Date of Conferral



Doctor of Education (Ed.D.)




Stacy E. Wahl


A lack of active teaching was identified in a small, rural college in a midwestern state, resulting in negative course evaluations that referenced students’ learning preferences as not being met. This qualitative case study was aligned with Bandura’s theory of self-efficacy to explore the perceptions of nursing administrators and nursing faculty about their teaching methods and self-efficacy regarding the implementation of active learning strategies. A purposeful sampling method was used to select a total of 8 participants: 6 nursing faculty and 2 nursing administrators. Selection criteria included nurse educators and administrators who had worked at the college within the last 5 years. Data from semi structured participant interviews were analyzed using software to identify codes and themes. The following themes emerged: active learning style, challenges to active learning, support for active learning, factors affecting self-efficacy, and faculty development.

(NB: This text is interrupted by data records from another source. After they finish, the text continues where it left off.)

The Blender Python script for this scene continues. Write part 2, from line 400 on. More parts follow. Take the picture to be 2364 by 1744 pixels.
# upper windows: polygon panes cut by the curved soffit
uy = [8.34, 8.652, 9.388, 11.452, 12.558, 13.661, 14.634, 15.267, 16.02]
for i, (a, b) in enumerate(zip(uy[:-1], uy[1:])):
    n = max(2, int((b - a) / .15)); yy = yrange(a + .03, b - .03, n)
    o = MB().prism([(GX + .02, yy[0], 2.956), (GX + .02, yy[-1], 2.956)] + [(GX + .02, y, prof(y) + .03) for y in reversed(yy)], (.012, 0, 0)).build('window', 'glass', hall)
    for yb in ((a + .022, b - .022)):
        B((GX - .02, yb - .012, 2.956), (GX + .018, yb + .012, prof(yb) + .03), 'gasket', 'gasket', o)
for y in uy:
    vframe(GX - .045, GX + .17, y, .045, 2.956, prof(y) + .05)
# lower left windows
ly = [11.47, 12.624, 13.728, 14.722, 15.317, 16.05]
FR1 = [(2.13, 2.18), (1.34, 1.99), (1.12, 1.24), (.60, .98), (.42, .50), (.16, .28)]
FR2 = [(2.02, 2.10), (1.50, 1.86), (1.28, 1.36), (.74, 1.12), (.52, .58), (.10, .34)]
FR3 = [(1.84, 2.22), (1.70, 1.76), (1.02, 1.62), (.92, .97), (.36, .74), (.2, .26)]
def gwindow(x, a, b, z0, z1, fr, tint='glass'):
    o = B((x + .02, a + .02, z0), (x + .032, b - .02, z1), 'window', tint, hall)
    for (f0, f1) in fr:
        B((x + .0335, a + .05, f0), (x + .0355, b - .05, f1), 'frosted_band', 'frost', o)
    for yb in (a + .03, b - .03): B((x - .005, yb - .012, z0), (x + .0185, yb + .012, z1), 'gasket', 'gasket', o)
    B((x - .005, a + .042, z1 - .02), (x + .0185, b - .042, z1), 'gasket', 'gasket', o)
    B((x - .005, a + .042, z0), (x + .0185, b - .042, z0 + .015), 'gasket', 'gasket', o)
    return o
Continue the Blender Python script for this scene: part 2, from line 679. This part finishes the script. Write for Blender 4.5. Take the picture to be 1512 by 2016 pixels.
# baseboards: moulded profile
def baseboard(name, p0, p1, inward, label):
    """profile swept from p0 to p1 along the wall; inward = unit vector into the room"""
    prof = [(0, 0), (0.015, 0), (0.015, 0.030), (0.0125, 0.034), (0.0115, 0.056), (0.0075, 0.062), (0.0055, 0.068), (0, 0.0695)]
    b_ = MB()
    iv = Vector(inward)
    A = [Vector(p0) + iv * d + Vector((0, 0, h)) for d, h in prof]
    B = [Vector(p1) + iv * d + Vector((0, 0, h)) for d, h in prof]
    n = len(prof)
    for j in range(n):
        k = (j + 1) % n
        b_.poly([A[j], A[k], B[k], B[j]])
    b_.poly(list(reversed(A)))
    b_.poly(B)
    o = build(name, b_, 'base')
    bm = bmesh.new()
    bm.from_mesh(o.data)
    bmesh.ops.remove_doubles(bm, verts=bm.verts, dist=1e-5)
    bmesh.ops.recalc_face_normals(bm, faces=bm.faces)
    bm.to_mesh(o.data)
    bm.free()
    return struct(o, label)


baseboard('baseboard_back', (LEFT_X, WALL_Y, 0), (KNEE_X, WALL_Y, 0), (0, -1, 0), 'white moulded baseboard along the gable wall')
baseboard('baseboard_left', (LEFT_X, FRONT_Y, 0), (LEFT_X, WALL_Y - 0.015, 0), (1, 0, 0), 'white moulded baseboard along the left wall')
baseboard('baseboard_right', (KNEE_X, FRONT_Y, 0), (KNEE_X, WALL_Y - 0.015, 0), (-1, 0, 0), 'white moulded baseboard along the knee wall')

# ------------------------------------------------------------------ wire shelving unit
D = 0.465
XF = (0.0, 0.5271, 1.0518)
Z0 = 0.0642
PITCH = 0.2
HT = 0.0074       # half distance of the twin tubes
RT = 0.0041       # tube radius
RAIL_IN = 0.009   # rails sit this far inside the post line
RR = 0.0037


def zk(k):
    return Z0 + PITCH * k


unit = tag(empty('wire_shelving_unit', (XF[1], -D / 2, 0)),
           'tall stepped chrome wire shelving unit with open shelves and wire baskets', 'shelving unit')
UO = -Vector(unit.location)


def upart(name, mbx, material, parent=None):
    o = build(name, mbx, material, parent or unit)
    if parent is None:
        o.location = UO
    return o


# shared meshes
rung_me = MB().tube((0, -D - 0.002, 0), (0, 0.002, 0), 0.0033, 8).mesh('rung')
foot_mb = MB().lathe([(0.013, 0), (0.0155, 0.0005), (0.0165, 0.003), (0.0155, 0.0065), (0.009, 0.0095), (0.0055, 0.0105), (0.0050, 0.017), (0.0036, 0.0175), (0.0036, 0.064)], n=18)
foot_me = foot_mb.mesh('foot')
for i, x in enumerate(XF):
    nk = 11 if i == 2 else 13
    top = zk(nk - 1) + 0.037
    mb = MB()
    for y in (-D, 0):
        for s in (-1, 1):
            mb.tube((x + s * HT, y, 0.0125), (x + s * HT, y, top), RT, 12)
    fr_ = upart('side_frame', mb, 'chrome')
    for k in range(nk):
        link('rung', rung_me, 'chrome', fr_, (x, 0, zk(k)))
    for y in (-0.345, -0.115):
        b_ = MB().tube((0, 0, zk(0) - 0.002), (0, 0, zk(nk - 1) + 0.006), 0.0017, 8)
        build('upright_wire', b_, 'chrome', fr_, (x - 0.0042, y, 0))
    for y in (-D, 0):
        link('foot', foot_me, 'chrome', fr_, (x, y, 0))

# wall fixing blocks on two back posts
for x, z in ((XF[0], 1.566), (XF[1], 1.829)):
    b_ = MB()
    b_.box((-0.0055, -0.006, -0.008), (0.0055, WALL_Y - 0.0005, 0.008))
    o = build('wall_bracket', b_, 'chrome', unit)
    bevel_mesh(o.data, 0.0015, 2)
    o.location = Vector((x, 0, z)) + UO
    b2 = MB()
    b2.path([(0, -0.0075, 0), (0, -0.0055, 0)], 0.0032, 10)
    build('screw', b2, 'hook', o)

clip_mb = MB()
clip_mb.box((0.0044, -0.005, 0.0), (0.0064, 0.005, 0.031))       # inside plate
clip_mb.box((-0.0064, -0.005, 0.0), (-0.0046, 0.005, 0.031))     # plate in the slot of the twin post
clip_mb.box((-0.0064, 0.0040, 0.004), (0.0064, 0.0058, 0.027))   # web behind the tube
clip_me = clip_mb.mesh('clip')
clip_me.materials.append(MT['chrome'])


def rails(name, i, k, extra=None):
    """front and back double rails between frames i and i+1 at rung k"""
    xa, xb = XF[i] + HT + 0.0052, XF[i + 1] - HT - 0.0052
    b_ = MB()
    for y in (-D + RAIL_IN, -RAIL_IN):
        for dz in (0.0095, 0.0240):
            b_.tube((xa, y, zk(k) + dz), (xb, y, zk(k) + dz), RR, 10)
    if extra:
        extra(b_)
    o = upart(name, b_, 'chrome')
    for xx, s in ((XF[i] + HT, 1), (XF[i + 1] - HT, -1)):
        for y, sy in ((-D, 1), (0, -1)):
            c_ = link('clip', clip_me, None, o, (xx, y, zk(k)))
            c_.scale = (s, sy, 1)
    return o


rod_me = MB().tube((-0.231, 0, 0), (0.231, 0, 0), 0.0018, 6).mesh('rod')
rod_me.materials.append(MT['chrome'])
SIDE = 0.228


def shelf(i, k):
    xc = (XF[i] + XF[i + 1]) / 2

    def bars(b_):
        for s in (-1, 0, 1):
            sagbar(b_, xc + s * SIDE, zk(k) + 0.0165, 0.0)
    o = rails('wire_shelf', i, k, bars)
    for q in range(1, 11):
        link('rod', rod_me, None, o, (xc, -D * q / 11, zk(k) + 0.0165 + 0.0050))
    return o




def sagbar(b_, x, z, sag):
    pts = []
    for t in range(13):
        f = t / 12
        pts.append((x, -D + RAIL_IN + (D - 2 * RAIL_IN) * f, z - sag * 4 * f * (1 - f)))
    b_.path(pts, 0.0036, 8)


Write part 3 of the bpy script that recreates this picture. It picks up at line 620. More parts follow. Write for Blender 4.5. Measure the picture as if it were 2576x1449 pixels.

The results of this study add to the body of literature regarding current active learning best practices and indicate challenges to the implementation of active learning methods at the local level. The findings of this study contribute to positive social change through being used for the creation of a professional development program for nurse educators, aligned to Bandura’s self-efficacy theory, to increase the self-efficacy of nursing educators that will result in an increased use of active learning, which will promote student engagement and critical thinking in the classroom.